▶ **Dataset extract**

-----

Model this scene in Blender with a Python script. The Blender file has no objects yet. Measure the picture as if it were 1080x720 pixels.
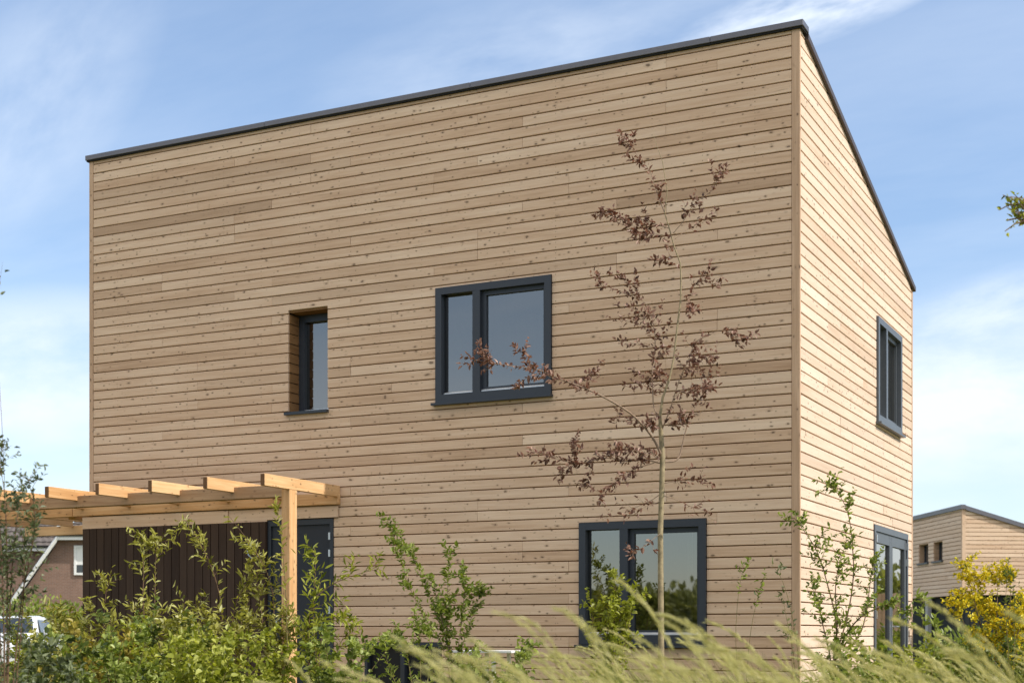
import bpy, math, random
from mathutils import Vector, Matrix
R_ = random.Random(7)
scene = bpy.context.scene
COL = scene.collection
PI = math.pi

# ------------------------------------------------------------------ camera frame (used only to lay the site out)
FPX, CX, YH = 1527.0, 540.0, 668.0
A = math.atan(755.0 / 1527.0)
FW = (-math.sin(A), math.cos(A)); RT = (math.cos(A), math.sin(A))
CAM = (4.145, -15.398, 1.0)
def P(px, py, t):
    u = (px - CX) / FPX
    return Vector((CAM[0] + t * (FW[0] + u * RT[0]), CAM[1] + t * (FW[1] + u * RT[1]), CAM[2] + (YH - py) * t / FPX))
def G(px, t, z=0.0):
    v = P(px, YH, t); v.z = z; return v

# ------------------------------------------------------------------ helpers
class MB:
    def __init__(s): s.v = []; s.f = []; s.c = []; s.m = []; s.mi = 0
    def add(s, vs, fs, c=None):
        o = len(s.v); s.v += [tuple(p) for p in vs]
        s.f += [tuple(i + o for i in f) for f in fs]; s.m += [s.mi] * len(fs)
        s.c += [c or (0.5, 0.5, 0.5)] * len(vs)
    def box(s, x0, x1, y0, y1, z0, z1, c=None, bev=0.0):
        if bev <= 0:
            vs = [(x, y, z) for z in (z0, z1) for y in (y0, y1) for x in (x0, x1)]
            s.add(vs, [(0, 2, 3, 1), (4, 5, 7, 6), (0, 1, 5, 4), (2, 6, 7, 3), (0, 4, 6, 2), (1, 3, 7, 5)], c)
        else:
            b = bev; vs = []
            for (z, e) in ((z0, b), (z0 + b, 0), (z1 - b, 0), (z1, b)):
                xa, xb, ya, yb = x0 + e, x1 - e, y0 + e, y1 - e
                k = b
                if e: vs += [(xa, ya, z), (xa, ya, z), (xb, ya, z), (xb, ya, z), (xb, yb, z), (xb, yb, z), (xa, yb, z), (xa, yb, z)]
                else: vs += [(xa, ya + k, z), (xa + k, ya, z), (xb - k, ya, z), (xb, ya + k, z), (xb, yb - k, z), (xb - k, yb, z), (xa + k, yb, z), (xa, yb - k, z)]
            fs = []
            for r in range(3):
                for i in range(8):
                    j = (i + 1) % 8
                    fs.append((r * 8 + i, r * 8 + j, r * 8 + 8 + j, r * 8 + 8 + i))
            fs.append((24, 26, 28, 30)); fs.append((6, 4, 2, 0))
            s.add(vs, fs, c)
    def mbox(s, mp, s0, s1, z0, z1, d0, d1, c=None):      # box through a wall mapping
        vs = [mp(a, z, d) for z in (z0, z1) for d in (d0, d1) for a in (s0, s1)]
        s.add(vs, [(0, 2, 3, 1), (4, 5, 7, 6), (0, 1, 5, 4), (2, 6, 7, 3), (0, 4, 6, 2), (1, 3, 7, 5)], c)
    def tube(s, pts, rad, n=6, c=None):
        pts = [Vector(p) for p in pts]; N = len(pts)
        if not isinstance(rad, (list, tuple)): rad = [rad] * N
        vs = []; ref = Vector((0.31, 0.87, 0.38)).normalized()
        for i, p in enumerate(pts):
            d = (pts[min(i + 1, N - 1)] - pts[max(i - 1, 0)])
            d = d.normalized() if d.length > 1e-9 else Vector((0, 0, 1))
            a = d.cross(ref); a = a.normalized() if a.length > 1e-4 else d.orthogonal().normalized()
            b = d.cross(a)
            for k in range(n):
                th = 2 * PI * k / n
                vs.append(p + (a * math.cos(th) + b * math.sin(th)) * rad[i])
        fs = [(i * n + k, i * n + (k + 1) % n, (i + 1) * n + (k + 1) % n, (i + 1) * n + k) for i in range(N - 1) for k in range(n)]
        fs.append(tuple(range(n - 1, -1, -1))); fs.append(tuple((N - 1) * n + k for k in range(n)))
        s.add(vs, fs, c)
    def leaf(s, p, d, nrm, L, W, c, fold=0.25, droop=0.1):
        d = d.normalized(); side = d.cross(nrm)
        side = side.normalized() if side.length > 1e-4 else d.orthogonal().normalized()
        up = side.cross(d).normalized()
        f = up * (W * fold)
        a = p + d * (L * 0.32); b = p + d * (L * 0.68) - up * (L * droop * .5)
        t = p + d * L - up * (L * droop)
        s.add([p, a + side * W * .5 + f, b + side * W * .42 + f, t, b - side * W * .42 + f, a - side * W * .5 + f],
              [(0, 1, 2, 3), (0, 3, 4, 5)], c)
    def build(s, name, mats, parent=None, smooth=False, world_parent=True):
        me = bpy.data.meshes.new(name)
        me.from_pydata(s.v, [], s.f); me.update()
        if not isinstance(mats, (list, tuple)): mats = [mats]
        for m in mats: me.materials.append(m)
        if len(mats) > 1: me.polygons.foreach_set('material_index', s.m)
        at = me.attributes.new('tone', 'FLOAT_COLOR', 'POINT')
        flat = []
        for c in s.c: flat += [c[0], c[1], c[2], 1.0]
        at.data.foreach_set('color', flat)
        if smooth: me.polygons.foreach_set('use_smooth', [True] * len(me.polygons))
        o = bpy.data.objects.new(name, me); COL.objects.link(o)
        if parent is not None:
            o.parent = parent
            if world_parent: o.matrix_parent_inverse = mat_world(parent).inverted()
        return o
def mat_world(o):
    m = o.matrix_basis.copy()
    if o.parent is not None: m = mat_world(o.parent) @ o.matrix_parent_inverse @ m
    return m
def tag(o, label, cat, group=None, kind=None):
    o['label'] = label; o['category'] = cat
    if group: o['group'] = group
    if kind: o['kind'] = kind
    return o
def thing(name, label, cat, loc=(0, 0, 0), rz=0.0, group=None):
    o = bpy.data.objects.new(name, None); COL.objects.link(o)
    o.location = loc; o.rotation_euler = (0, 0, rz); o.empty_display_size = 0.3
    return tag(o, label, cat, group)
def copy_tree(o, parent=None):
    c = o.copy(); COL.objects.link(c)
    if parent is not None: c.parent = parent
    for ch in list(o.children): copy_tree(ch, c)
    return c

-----

▶ **Work required**
Output all of the data exactly as it stands, minus any images.

▶ **Finished answer**
Model this scene in Blender with a Python script. The Blender file has no objects yet. Measure the picture as if it were 1080x720 pixels.
import bpy, math, random
from mathutils import Vector, Matrix
R_ = random.Random(7)
scene = bpy.context.scene
COL = scene.collection
PI = math.pi

# ------------------------------------------------------------------ camera frame (used only to lay the site out)
FPX, CX, YH = 1527.0, 540.0, 668.0
A = math.atan(755.0 / 1527.0)
FW = (-math.sin(A), math.cos(A)); RT = (math.cos(A), math.sin(A))
CAM = (4.145, -15.398, 1.0)
def P(px, py, t):
    u = (px - CX) / FPX
    return Vector((CAM[0] + t * (FW[0] + u * RT[0]), CAM[1] + t * (FW[1] + u * RT[1]), CAM[2] + (YH - py) * t / FPX))
def G(px, t, z=0.0):
    v = P(px, YH, t); v.z = z; return v

# ------------------------------------------------------------------ helpers
class MB:
    def __init__(s): s.v = []; s.f = []; s.c = []; s.m = []; s.mi = 0
    def add(s, vs, fs, c=None):
        o = len(s.v); s.v += [tuple(p) for p in vs]
        s.f += [tuple(i + o for i in f) for f in fs]; s.m += [s.mi] * len(fs)
        s.c += [c or (0.5, 0.5, 0.5)] * len(vs)
    def box(s, x0, x1, y0, y1, z0, z1, c=None, bev=0.0):
        if bev <= 0:
            vs = [(x, y, z) for z in (z0, z1) for y in (y0, y1) for x in (x0, x1)]
            s.add(vs, [(0, 2, 3, 1), (4, 5, 7, 6), (0, 1, 5, 4), (2, 6, 7, 3), (0, 4, 6, 2), (1, 3, 7, 5)], c)
        else:
            b = bev; vs = []
            for (z, e) in ((z0, b), (z0 + b, 0), (z1 - b, 0), (z1, b)):
                xa, xb, ya, yb = x0 + e, x1 - e, y0 + e, y1 - e
                k = b
                if e: vs += [(xa, ya, z), (xa, ya, z), (xb, ya, z), (xb, ya, z), (xb, yb, z), (xb, yb, z), (xa, yb, z), (xa, yb, z)]
                else: vs += [(xa, ya + k, z), (xa + k, ya, z), (xb - k, ya, z), (xb, ya + k, z), (xb, yb - k, z), (xb - k, yb, z), (xa + k, yb, z), (xa, yb - k, z)]
            fs = []
            for r in range(3):
                for i in range(8):
                    j = (i + 1) % 8
                    fs.append((r * 8 + i, r * 8 + j, r * 8 + 8 + j, r * 8 + 8 + i))
            fs.append((24, 26, 28, 30)); fs.append((6, 4, 2, 0))
            s.add(vs, fs, c)
    def mbox(s, mp, s0, s1, z0, z1, d0, d1, c=None):      # box through a wall mapping
        vs = [mp(a, z, d) for z in (z0, z1) for d in (d0, d1) for a in (s0, s1)]
        s.add(vs, [(0, 2, 3, 1), (4, 5, 7, 6), (0, 1, 5, 4), (2, 6, 7, 3), (0, 4, 6, 2), (1, 3, 7, 5)], c)
    def tube(s, pts, rad, n=6, c=None):
        pts = [Vector(p) for p in pts]; N = len(pts)
        if not isinstance(rad, (list, tuple)): rad = [rad] * N
        vs = []; ref = Vector((0.31, 0.87, 0.38)).normalized()
        for i, p in enumerate(pts):
            d = (pts[min(i + 1, N - 1)] - pts[max(i - 1, 0)])
            d = d.normalized() if d.length > 1e-9 else Vector((0, 0, 1))
            a = d.cross(ref); a = a.normalized() if a.length > 1e-4 else d.orthogonal().normalized()
            b = d.cross(a)
            for k in range(n):
                th = 2 * PI * k / n
                vs.append(p + (a * math.cos(th) + b * math.sin(th)) * rad[i])
        fs = [(i * n + k, i * n + (k + 1) % n, (i + 1) * n + (k + 1) % n, (i + 1) * n + k) for i in range(N - 1) for k in range(n)]
        fs.append(tuple(range(n - 1, -1, -1))); fs.append(tuple((N - 1) * n + k for k in range(n)))
        s.add(vs, fs, c)
    def leaf(s, p, d, nrm, L, W, c, fold=0.25, droop=0.1):
        d = d.normalized(); side = d.cross(nrm)
        side = side.normalized() if side.length > 1e-4 else d.orthogonal().normalized()
        up = side.cross(d).normalized()
        f = up * (W * fold)
        a = p + d * (L * 0.32); b = p + d * (L * 0.68) - up * (L * droop * .5)
        t = p + d * L - up * (L * droop)
        s.add([p, a + side * W * .5 + f, b + side * W * .42 + f, t, b - side * W * .42 + f, a - side * W * .5 + f],
              [(0, 1, 2, 3), (0, 3, 4, 5)], c)
    def build(s, name, mats, parent=None, smooth=False, world_parent=True):
        me = bpy.data.meshes.new(name)
        me.from_pydata(s.v, [], s.f); me.update()
        if not isinstance(mats, (list, tuple)): mats = [mats]
        for m in mats: me.materials.append(m)
        if len(mats) > 1: me.polygons.foreach_set('material_index', s.m)
        at = me.attributes.new('tone', 'FLOAT_COLOR', 'POINT')
        flat = []
        for c in s.c: flat += [c[0], c[1], c[2], 1.0]
        at.data.foreach_set('color', flat)
        if smooth: me.polygons.foreach_set('use_smooth', [True] * len(me.polygons))
        o = bpy.data.objects.new(name, me); COL.objects.link(o)
        if parent is not None:
            o.parent = parent
            if world_parent: o.matrix_parent_inverse = mat_world(parent).inverted()
        return o
def mat_world(o):
    m = o.matrix_basis.copy()
    if o.parent is not None: m = mat_world(o.parent) @ o.matrix_parent_inverse @ m
    return m
def tag(o, label, cat, group=None, kind=None):
    o['label'] = label; o['category'] = cat
    if group: o['group'] = group
    if kind: o['kind'] = kind
    return o
def thing(name, label, cat, loc=(0, 0, 0), rz=0.0, group=None):
    o = bpy.data.objects.new(name, None); COL.objects.link(o)
    o.location = loc; o.rotation_euler = (0, 0, rz); o.empty_display_size = 0.3
    return tag(o, label, cat, group)
def copy_tree(o, parent=None):
    c = o.copy(); COL.objects.link(c)
    if parent is not None: c.parent = parent
    for ch in list(o.children): copy_tree(ch, c)
    return c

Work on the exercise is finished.